Brazilians seek full democracy

Gen. Joao Baptista de Oliveira Figueiredo sounds for all the world like a champion of democracy as he begins today his final year as President of Brazil. ''I was aware of what was happening in my mandate when I committed myself to making this country a democracy,'' the President said in his state of the union address to the National Congress last week. ''I will not go back on a sworn commitment.''

Later on, he ventured, ''There has never been in this country so much liberty.''

But President Figueiredo may well be backpedaling as he takes his final bows. In ticking off an 11-point checklist of what Brazilians need in this era of crisis, he skipped over one popularly perceived necessity: the right to vote for the person who will succeed him in 1985.

That cause has in the last two months pulled together close to a million people in demonstrations from backwater Amazon towns to megalopoli like Sao Paulo and Rio de Janeiro.

The number may more than double by the time Congress votes on the constitutional amendment to reestablish direct presidential elections this April. The demonstrations have been massive, the largest recorded in a quarter century here.

As though this were not enough, Figueiredo has also had to contend with a growing direct-vote sentiment in his own Social Democratic Party, whose dissidents rallied 30,000 people in Sao Paulo state last month.

This wave of popular politics has increasingly set on edge the country's military rulers whose plans for ''opening'' Brazil to democracy do not include direct presidential elections until 1988 or 1990.

In early February, a worried Figueiredo called in his party's four contesting presidential aspirants - two of whom are amenable to direct elections - for a huddle. In the process he linked the ''direct elections now'' campaign to ''communist'' agitation.

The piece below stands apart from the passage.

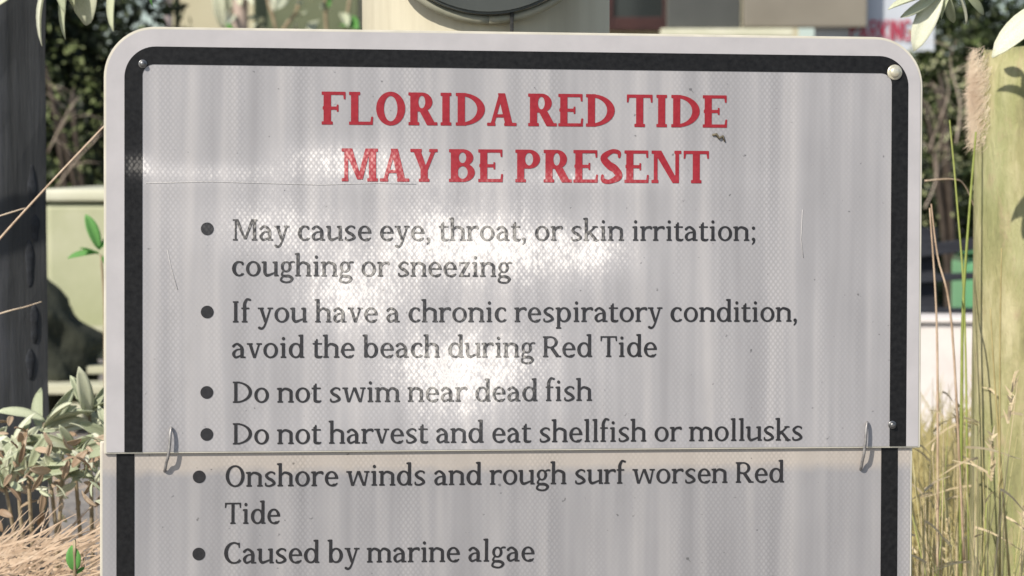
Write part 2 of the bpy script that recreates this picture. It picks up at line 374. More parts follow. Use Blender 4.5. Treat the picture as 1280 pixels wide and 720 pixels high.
# ------------------------------------------------------------------ sign materials: prismatic sheeting under a clear glossy film
Hc = ((CAM-SO).normalized() + sdir).normalized()
Hl = Vector((Hc.dot(EX), Hc.dot(EU), Hc.dot(EN))); Ht = Vector((Hl.x/Hl.z, Hl.y/Hl.z, 0))
HtW = EX*Ht.x + EU*Ht.y  # lean of the normal that throws the sun's glare at the camera
print('half vector tangent', Ht)
def film(m, kind, strength=1.0):
    """clear embossed film: glare is shaped into it, its normals leaning toward the sun at set spots"""
    q = NB(m); b = q.b
    tc = q.n('ShaderNodeTexCoord'); P = tc.outputs['Object']
    sep = q.n('ShaderNodeSeparateXYZ'); q.l(P, sep.inputs[0]); u, v = sep.outputs[0], sep.outputs[1]
    if kind == 'plain': f = 0.0
    # glare spots put into the film's normals: (px, py, rx, ry, weight)
    GLARE_SPOTS = [(600, 305, 150, 50, .74), (440, 375, 75, 45, .52), (590, 460, 110, 50, .70), (745, 318, 60, 35, .52), (330, 282, 80, 45, .50), (168, 205, 22, 16, .6),
          (430, 200, 85, 24, .62), (250, 215, 90, 14, .34), (740, 220, 90, 12, .34), (570, 520, 110, 60, .22), (560, 370, 230, 170, .26), (600, 225, 330, 14, .16)]
    tot = None
    if kind != 'plain':
        for (px, py, rx, ry, h) in GLARE_SPOTS:
            cu, cv = sl_(px, py); cv += SH/2; au = rx/F*1.8; av = ry/F*1.8
            a = q.math('MULTIPLY', q.math('ADD', u, -cu), 1/au); c = q.math('MULTIPLY', q.math('ADD', v, -cv), 1/av)
            r2 = q.math('ADD', q.math('MULTIPLY', a, a), q.math('MULTIPLY', c, c))
            e = q.math('MULTIPLY', q.math('POWER', 2.718, q.math('MULTIPLY', r2, -1.1)), h)
            tot = e if tot is None else q.math('ADD', tot, e)
    else: tot = 0.0
    streak = q.noise(q.coord((1, .07, 1)), 110, 3, .6)
    blot = q.noise(q.coord((1, .8, 1)), 16, 3, .6)
    grain = q.noise(q.coord((1, 1, 1)), 420, 2, .5, True)
    # embossed diamond lattice
    kf = math.pi/.0037
    lat = q.math('MULTIPLY', q.math('ABSOLUTE', q.math('SINE', q.math('MULTIPLY', q.math('ADD', u, q.math('MULTIPLY', v, .75)), kf))),
                 q.math('ABSOLUTE', q.math('SINE', q.math('MULTIPLY', q.math('SUBTRACT', u, q.math('MULTIPLY', v, .75)), kf))))
    f = q.math('ADD', tot, q.math('MULTIPLY', q.math('MULTIPLY', q.math('SUBTRACT', blot, .5), .75), q.math('MINIMUM', q.math('ADD', q.math('MULTIPLY', tot, 2.0), .12), 1.0)))
    fs2 = q.math('MINIMUM', q.math('ADD', tot, q.math('MULTIPLY', q.math('SUBTRACT', blot, .5), .2)), 1.0)
    fs = q.math('MINIMUM', q.math('MAXIMUM', f, 0.0), 1.0)
    act = q.math('ADD', q.math('MULTIPLY', tot, 1.6), .10); act = q.math('MINIMUM', act, 1.0)
    f = q.math('ADD', f, q.math('MULTIPLY', q.math('MULTIPLY', q.math('SUBTRACT', streak, .5), .7), act))
    f = q.math('ADD', f, q.math('MULTIPLY', q.math('MULTIPLY', q.math('SUBTRACT', lat, .4), .36), act))
    crk = q.noise(q.coord((1, .45, 1), loc=(.2, .1, 0)), 330, 2, .6)
    f = q.math('ADD', f, q.math('MULTIPLY', q.math('SUBTRACT', crk, .5), q.math('MULTIPLY', fs, 1.75)))
    f = q.math('MINIMUM', q.math('MAXIMUM', f, -.2), 1.6)
    geo = q.n('ShaderNodeNewGeometry')
    tilt = q.vm('SCALE', tuple(HtW), sc=f)
    jit = q.vm('SCALE', q.vm('SUBTRACT', grain, (.5, .5, .5)), sc=.16)
    n = q.vm('NORMALIZE', q.vm('ADD', q.vm('ADD', geo.outputs['Normal'], tilt), jit))
    b.inputs['Coat Weight'].default_value = 1.0*strength; b.inputs['Coat Roughness'].default_value = .44
    b.inputs['Coat IOR'].default_value = 1.5
    q.l(n, b.inputs['Coat Normal'])
    q.l(q.vm('NORMALIZE', q.vm('ADD', geo.outputs['Normal'], q.vm('SCALE', tuple(HtW), sc=q.math('MULTIPLY', fs2, .62)))), b.inputs['Normal'])  # base normal leans as well, brightening the sheet around the glare spots
    b.inputs['Specular IOR Level'].default_value = .3; b.inputs['Roughness'].default_value = .5
    return q, u, v, streak, lat, blot
def sheet_mat(kind='up'):
    m = mat('retroreflective_sheeting_'+kind, (.4, .4, .4), .5, .3)
    q, u, v, streak, lat, blot = film(m, kind)
    big = q.noise(q.coord((1, .05, 1)), 60, 2, .5)
    g_ = .93 if kind == 'up' else .80
    c = q.ramp(big, [(.3, (.325*g_, .318*g_, .330*g_)), (.5, (.385*g_, .376*g_, .388*g_)), (.7, (.475*g_, .458*g_, .460*g_))])
    mx = q.n('ShaderNodeMix', data_type='RGBA', blend_type='MULTIPLY'); mx.inputs[0].default_value = 1
    bd = q.noise(q.coord((1, .04, 1), loc=(.3, 0, 0)), 38, 2, .5)
    am = q.math('MAXIMUM', q.math('MULTIPLY', q.math('SUBTRACT', bd, .36), .9), .05)
    k = q.math('ADD', q.math('MULTIPLY', q.math('SUBTRACT', lat, .4), am), 1.0)
    k = q.math('ADD', k, q.math('MULTIPLY', q.math('SUBTRACT', blot, .5), .12))
    sp = q.noise(q.coord((1, 1, 1), loc=(.7, .4, 0)), 170, 2, .5); dt = q.noise(q.coord((1, .35, 1), loc=(.1, .9, 0)), 9, 6, .65)
    sp = q.math('MINIMUM', q.math('MAXIMUM', q.math('MULTIPLY', q.math('SUBTRACT', sp, .715), 9), 0), .55)
    dt = q.math('MINIMUM', q.math('MAXIMUM', q.math('MULTIPLY', q.math('SUBTRACT', dt, .58), .9), 0), .14)
    k = q.math('SUBTRACT', q.math('SUBTRACT', k, sp), dt)
    cmb = q.n('ShaderNodeCombineColor'); [q.l(k, cmb.inputs[i]) for i in range(3)]
    if kind != 'up':
        st_ = q.n('ShaderNodeMix', data_type='RGBA'); wob = q.math('MULTIPLY', q.noise(q.coord(), 30, 4), .012)
        q.l(q.math('MINIMUM', q.math('MAXIMUM', q.math('MULTIPLY', q.math('SUBTRACT', q.math('ADD', v, wob), .36-.021), 75), 0), .6), st_.inputs[0])
        q.l(c, st_.inputs[6]); st_.inputs[7].default_value = (.52, .455, .385, 1); c = st_.outputs[2]
    q.l(c, mx.inputs[6]); q.l(cmb.outputs[0], mx.inputs[7]); q.base(mx.outputs[2]); return m
def ink_mat(name, col, var=.12, kind='up', coat=1.0):
    m = mat(name, col, .5, .3); q, u, v, streak, lat, blot = film(m, kind, coat); q.b.inputs['Specular IOR Level'].default_value = .06
    n = q.noise(q.coord(), 260, 4, .6)
    q.base(q.ramp(n, [(.3, tuple(c*(1-var) for c in col)), (.75, tuple(min(1, c*(1+var)+.012) for c in col))])); return m
M_sheet, M_red, M_black, M_bord = sheet_mat(), ink_mat('red_ink', (.30, .006, .016)), ink_mat('black_ink', (.014, .013, .015)), ink_mat('border_ink', (.006, .006, .007), .02, coat=.34)
M_sheet2, M_black2, M_bord2 = sheet_mat('plain'), ink_mat('black_ink_low', (.014, .013, .015), kind='plain'), ink_mat('border_ink_low', (.006, .006, .007), .02, kind='plain', coat=.34)
M_alu = noisy('aluminium_plate', [(.3, (.60, .57, .48)), (.7, (.74, .70, .60))], 40, rough=.5, metal=.1, bump=.1, dist=.0005)
M_rim = noisy('sign_rim_film', [(.3, (.44, .425, .435)), (.7, (.51, .49, .50))], 30, rough=.4, bump=.1, dist=.0004)
M_steel = noisy('galvanised_steel', [(.3, (.20, .19, .19)), (.7, (.42, .41, .40))], 200, rough=.5, metal=.6, bump=.2, dist=.0004)
M_steeldk = noisy('dull_screw', [(.3, (.12, .12, .12)), (.7, (.3, .3, .3))], 300, rough=.35, metal=.8, bump=.2, dist=.0003)
M_mud = noisy('dried_smudge', [(.3, (.10, .09, .06)), (.7, (.18, .15, .10))], 200)

def rr_outline(x0, y0, x1, y1, rtl, rtr, rbr, rbl, n=14):
    out = []
    for (cx, cy, r, a0) in ((x1-rtr, y1-rtr, rtr, 0), (x0+rtl, y1-rtl, rtl, 90), (x0+rbl, y0+rbl, rbl, 180), (x1-rbr, y0+rbr, rbr, 270)):
        if r < 1e-6: out.append((cx, cy))
        else:
            for k in range(n+1): a = rad(a0+90*k/n); out.append((cx+r*math.cos(a), cy+r*math.sin(a)))
    return out
def plate(name, pts, w0, w1, m, parent, bev=0):
    bm = bmesh.new(); vs = [bm.verts.new((x, y, w1)) for x, y in pts]; f = bm.faces.new(vs)
    if w0 is not None:
        r = bmesh.ops.extrude_face_region(bm, geom=[f])
        for v in [g for g in r['geom'] if isinstance(g, bmesh.types.BMVert)]: v.co.z = w0
    bmesh.ops.recalc_face_normals(bm, faces=bm.faces)
    if bev:
        es = [e for e in bm.edges if abs(e.verts[0].co.z-w1) < 1e-7 and abs(e.verts[1].co.z-w1) < 1e-7]
        bmesh.ops.bevel(bm, geom=es, offset=bev, segments=2, affect='EDGES')
    if w0 is None and f.normal.z < 0: bmesh.ops.reverse_faces(bm, faces=bm.faces)
    return bmo(name, bm, m, parent, False, True)
def strip(name, outer, inner, w_, m, parent):     # flat band between two outlines with equal counts
    V = [(x, y, w_) for x, y in outer] + [(x, y, w_) for x, y in inner]; n = len(outer)
    Fc = [(i, i+1, n+i+1, n+i) for i in range(n-1)]
    return meshpy(name, V, Fc, m, parent, False, True)
def disc(bm, x, y, z, r, h, seg=20, dome=.35):
    rings = [(r, 0), (r, h*.6), (r*.8, h), (r*.3, h*1.1)]
    L = [[bm.verts.new((x+a*math.cos(2*math.pi*k/seg), y+a*math.sin(2*math.pi*k/seg), z+b)) for k in range(seg)] for a, b in rings]
    for A_, B_ in zip(L, L[1:]):
        for k in range(seg): bm.faces.new((A_[k], A_[(k+1) % seg], B_[(k+1) % seg], B_[k]))
    bm.faces.new(L[-1])

# ---- upper panel
hw, hh = SW/2, SH/2
px2 = SW/1022.0
base = SO - EU*hh
sign = empty('warning_sign', base, SROT)
tag(sign, 'upper grey-white warning sign panel with red heading over black bulleted text', 'sign')
OFF = hh                                            # local v of the frame centre above the empty
def loc(px, py, w_=0.0): u, v = sl_(px, py, w_); return u, v+OFF
R_ = 62*px2
plate('panel', rr_outline(-hw, 0, hw, SH, R_, R_, .0012, .0012), -.0020, 0, M_alu, sign, .0004)
plate('sheeting', rr_outline(-hw+.0018, .0012, hw-.0018, SH-.0018, R_-.0018, R_-.0018, .001, .001), None, .0003, M_sheet, sign)
def band(parent, xl, xr_, top, bot, wd, rO, rI, w_, m, closed_top=True):
    n = 14; O, I = [], []
    if closed_top:
        O.append((xl, bot)); I.append((xl+wd, bot))
        for k in range(n+1): a = rad(180-90*k/n); O.append((xl+rO+rO*math.cos(a), top-rO+rO*math.sin(a))); I.append((xl+wd+rI+rI*math.cos(a), top-wd-rI+rI*math.sin(a)))
        for k in range(n+1): a = rad(90-90*k/n); O.append((xr_-rO+rO*math.cos(a), top-rO+rO*math.sin(a))); I.append((xr_-wd-rI+rI*math.cos(a), top-wd-rI+rI*math.sin(a)))
        O.append((xr_, bot)); I.append((xr_-wd, bot))
    else:
        O.append((xl, bot)); I.append((xl+wd, bot))
        for k in range(n+1): a = rad(180+90*k/n); O.append((xl+rO+rO*math.cos(a), top+rO+rO*math.sin(a))); I.append((xl+wd+rI+rI*math.cos(a), top+wd+rI+rI*math.sin(a)))
        for k in range(n+1): a = rad(270+90*k/n); O.append((xr_-rO+rO*math.cos(a), top+rO+rO*math.sin(a))); I.append((xr_-wd-rI+rI*math.cos(a), top+wd+rI+rI*math.sin(a)))
        O.append((xr_, bot)); I.append((xr_-wd, bot)); O.reverse(); I.reverse()
    # normals towards +w
    return strip('black_border', I, O, w_, m, parent)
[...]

Nor has economic news been heartening. Inflation for February was well over 12 percent, or 230 percent annually, almost double official estimates for the month and the highest ever recorded. Also, a three-day strike last week at Brazil's largest steel mill has tested the government's new wage guidelines of limiting pay increases to 80 percent of the consumer price index.

The strike could be just the first in a series of political and economic skirmishes during the last year of President Figueiredo's embattled tenure.